3D scene scripts
━━━━━━━━━━━━━━━━

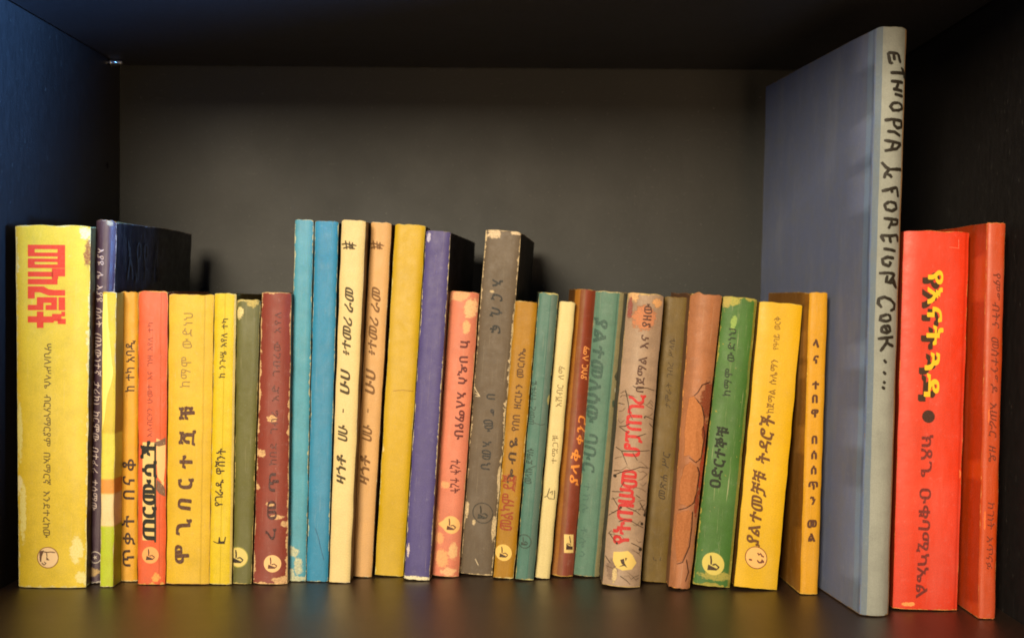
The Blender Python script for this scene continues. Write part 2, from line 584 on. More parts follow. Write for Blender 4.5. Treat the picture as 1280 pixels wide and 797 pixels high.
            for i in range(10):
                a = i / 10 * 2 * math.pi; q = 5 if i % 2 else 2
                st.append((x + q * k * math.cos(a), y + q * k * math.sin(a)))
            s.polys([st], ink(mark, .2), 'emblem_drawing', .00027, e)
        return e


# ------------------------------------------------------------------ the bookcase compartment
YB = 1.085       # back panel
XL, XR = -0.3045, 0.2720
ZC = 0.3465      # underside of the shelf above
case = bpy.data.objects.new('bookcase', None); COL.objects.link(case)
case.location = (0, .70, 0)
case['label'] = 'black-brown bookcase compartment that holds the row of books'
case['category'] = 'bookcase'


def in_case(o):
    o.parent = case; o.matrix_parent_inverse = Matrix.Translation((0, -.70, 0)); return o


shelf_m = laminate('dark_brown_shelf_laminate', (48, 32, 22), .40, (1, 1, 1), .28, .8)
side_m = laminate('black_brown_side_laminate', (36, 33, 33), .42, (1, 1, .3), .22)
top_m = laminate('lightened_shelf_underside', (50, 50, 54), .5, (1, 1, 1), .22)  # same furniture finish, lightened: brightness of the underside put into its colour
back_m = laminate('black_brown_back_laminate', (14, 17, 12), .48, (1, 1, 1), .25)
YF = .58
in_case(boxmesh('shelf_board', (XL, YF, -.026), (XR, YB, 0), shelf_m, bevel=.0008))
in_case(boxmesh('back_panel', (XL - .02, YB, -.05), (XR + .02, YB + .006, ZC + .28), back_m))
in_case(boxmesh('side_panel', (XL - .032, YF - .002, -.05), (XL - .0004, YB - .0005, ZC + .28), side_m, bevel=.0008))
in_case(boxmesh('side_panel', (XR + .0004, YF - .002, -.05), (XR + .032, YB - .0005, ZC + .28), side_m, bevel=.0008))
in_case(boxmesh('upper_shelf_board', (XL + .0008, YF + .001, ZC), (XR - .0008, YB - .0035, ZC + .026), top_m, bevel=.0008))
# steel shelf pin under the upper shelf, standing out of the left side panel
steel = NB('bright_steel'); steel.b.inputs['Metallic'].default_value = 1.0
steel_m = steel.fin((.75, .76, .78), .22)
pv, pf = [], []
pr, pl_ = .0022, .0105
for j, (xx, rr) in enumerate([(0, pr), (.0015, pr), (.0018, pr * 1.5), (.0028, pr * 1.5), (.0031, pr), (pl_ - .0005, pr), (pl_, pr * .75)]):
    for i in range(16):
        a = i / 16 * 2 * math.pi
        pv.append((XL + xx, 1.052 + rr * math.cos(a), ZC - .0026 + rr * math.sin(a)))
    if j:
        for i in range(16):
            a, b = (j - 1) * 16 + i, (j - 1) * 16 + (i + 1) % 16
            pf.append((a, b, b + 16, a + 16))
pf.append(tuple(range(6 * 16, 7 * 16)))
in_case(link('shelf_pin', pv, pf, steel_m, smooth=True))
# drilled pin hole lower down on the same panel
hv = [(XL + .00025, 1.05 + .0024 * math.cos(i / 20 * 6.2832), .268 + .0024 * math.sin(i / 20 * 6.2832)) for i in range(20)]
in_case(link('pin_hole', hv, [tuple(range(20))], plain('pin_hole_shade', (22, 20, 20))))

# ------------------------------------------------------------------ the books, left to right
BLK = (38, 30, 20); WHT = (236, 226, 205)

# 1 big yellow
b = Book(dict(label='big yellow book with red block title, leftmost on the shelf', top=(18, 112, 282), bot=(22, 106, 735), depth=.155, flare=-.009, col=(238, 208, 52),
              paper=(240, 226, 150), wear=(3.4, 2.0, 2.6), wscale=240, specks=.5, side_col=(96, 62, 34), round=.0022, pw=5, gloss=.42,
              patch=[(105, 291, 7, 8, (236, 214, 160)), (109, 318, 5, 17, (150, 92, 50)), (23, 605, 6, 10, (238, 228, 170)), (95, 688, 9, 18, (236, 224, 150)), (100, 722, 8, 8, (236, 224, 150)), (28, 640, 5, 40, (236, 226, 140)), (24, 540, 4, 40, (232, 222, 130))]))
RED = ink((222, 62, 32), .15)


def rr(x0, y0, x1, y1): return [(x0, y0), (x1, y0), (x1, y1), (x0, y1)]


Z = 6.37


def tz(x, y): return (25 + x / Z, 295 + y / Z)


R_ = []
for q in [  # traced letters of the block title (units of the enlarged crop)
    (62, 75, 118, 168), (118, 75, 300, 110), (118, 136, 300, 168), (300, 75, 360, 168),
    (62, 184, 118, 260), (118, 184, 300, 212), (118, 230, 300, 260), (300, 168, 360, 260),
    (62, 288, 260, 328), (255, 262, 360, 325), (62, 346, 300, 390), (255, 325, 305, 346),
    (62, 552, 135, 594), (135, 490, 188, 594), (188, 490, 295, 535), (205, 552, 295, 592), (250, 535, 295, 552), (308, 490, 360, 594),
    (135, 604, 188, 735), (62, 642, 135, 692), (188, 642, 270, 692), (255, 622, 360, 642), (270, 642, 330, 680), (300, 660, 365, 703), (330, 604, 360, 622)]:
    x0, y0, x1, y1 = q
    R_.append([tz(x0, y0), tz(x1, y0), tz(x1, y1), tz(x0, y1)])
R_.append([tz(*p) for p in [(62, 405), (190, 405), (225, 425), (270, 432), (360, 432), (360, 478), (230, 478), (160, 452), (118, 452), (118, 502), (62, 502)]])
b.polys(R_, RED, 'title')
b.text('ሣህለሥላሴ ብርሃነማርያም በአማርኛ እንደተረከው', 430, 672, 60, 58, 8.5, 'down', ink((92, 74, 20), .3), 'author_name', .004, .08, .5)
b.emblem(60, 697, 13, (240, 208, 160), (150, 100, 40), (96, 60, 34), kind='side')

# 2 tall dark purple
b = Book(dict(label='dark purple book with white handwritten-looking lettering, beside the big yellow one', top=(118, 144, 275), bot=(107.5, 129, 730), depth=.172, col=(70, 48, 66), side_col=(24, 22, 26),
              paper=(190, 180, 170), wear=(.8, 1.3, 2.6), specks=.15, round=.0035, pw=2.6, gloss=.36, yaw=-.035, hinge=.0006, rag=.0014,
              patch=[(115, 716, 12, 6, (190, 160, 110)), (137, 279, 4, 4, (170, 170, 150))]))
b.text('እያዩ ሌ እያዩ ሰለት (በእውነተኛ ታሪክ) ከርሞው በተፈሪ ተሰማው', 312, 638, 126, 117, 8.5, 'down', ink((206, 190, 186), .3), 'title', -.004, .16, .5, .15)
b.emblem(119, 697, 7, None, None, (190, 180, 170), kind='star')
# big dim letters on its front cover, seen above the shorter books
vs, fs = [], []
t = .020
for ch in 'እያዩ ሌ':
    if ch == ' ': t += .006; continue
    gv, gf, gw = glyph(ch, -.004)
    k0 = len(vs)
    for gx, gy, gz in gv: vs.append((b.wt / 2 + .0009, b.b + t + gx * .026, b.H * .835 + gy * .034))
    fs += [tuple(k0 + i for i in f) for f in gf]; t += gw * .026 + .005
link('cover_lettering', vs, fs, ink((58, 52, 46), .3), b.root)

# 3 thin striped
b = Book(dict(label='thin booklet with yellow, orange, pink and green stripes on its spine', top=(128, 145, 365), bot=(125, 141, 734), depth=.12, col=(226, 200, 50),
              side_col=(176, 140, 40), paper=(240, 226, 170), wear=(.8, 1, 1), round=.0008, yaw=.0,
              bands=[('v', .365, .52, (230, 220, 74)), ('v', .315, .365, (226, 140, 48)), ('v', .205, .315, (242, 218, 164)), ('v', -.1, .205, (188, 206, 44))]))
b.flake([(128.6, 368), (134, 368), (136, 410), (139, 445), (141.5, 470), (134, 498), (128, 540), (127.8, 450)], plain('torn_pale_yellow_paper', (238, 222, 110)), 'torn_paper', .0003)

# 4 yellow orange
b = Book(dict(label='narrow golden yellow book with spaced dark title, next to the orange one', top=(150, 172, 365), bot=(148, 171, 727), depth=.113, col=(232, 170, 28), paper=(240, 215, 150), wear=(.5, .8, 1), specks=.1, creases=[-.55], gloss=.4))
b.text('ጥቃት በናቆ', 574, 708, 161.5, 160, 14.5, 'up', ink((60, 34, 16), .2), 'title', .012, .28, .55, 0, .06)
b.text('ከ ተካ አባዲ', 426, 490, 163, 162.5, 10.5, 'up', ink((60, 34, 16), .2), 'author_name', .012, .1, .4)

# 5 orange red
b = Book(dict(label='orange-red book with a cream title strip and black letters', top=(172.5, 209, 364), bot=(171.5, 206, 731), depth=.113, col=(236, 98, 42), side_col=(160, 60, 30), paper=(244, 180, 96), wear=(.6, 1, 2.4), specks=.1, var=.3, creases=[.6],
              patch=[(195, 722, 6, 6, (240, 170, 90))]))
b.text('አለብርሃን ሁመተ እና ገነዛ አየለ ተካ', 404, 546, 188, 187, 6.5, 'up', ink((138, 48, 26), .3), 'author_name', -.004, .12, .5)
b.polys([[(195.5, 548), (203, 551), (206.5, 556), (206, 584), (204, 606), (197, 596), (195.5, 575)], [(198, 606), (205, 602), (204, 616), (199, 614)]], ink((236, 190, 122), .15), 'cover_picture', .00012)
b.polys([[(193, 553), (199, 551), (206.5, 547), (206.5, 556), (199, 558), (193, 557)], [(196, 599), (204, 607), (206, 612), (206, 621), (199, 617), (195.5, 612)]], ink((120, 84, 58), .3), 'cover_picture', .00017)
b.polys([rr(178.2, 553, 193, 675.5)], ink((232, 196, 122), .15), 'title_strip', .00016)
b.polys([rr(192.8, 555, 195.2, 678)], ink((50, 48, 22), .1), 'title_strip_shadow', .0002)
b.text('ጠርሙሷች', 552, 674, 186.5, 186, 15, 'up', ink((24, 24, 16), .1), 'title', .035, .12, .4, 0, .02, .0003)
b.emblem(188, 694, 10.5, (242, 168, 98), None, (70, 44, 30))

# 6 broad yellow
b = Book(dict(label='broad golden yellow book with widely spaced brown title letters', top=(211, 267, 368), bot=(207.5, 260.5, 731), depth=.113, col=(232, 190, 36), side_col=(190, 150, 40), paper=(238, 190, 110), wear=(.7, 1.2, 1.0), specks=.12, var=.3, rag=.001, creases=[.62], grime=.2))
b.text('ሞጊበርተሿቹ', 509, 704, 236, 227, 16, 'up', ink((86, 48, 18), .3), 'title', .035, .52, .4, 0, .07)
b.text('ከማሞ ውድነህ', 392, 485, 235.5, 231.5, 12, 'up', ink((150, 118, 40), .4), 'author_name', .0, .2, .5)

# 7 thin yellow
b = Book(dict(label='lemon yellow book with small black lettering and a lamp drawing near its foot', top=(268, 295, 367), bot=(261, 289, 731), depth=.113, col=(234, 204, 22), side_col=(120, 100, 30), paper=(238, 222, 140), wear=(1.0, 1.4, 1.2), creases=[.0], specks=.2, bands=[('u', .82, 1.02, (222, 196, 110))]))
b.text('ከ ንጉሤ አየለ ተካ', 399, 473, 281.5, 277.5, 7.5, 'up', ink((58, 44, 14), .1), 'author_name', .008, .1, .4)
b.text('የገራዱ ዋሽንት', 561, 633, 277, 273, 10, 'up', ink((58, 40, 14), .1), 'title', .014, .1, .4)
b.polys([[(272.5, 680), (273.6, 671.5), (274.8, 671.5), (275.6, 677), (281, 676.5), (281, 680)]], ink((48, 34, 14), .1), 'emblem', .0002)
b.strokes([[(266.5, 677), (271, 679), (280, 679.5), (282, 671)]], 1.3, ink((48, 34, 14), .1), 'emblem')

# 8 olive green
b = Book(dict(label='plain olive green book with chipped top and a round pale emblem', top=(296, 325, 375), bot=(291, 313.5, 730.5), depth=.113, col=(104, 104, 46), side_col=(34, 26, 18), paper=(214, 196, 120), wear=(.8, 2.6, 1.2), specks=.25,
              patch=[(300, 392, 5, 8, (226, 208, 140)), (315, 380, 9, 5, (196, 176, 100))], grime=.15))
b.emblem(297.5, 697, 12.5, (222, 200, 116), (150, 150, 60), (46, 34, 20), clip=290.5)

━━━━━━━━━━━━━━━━

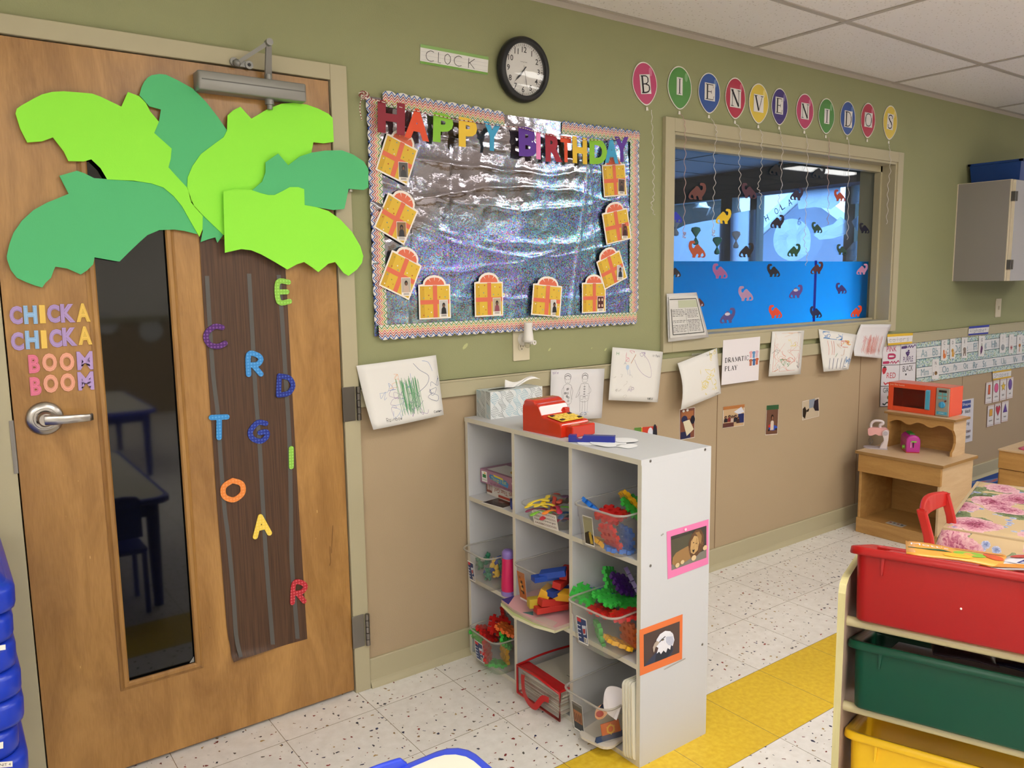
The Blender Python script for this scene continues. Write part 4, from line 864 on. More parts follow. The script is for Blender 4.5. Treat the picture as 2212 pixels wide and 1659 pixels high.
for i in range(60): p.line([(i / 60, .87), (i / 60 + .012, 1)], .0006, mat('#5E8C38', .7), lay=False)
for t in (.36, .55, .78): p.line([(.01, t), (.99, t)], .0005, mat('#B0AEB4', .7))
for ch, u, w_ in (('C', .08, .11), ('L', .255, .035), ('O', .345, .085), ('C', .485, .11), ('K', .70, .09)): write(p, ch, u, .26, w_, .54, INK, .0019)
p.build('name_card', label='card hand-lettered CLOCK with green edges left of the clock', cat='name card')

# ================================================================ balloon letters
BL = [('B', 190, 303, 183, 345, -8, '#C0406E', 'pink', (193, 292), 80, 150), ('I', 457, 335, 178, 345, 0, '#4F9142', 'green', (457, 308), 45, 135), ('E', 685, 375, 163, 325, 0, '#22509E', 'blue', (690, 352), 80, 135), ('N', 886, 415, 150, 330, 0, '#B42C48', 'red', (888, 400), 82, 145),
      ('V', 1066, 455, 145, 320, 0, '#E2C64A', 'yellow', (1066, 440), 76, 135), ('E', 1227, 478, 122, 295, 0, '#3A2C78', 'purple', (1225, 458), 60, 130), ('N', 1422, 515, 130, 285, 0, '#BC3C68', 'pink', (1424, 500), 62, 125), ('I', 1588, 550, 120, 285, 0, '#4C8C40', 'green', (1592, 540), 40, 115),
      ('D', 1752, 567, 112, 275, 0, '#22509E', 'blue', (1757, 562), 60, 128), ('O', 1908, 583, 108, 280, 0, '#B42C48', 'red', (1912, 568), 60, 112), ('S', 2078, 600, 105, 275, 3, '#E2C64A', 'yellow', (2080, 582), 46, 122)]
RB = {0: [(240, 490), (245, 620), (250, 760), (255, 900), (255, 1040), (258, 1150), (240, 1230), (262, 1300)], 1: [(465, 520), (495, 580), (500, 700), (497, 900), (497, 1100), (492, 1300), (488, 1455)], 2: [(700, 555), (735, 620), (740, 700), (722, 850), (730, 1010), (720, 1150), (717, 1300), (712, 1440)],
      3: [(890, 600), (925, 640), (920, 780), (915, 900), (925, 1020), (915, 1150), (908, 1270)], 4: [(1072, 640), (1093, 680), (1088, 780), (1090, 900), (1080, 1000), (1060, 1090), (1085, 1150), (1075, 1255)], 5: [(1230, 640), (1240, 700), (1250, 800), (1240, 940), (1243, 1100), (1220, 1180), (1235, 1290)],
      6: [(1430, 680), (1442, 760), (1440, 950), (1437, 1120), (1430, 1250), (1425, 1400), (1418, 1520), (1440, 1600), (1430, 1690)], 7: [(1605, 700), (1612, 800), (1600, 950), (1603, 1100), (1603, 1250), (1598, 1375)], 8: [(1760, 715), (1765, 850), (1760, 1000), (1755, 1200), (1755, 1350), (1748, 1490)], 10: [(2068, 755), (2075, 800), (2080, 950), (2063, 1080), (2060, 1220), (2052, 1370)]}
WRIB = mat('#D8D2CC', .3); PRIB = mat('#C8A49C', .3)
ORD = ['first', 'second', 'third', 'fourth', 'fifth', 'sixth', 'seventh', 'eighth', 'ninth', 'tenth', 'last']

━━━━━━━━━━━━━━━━

> _Requirements_
Extract the lines of the preceding material that run from the line with "1659 pixels high." through the line with "p.build('name_card', label='card hand-lettered", inclusive, reproducing them exactly and adding nothing.

> _Complete output_
The Blender Python script for this scene continues. Write part 4, from line 864 on. More parts follow. The script is for Blender 4.5. Treat the picture as 2212 pixels wide and 1659 pixels high.
for i in range(60): p.line([(i / 60, .87), (i / 60 + .012, 1)], .0006, mat('#5E8C38', .7), lay=False)
for t in (.36, .55, .78): p.line([(.01, t), (.99, t)], .0005, mat('#B0AEB4', .7))
for ch, u, w_ in (('C', .08, .11), ('L', .255, .035), ('O', .345, .085), ('C', .485, .11), ('K', .70, .09)): write(p, ch, u, .26, w_, .54, INK, .0019)
p.build('name_card', label='card hand-lettered CLOCK with green edges left of the clock', cat='name card')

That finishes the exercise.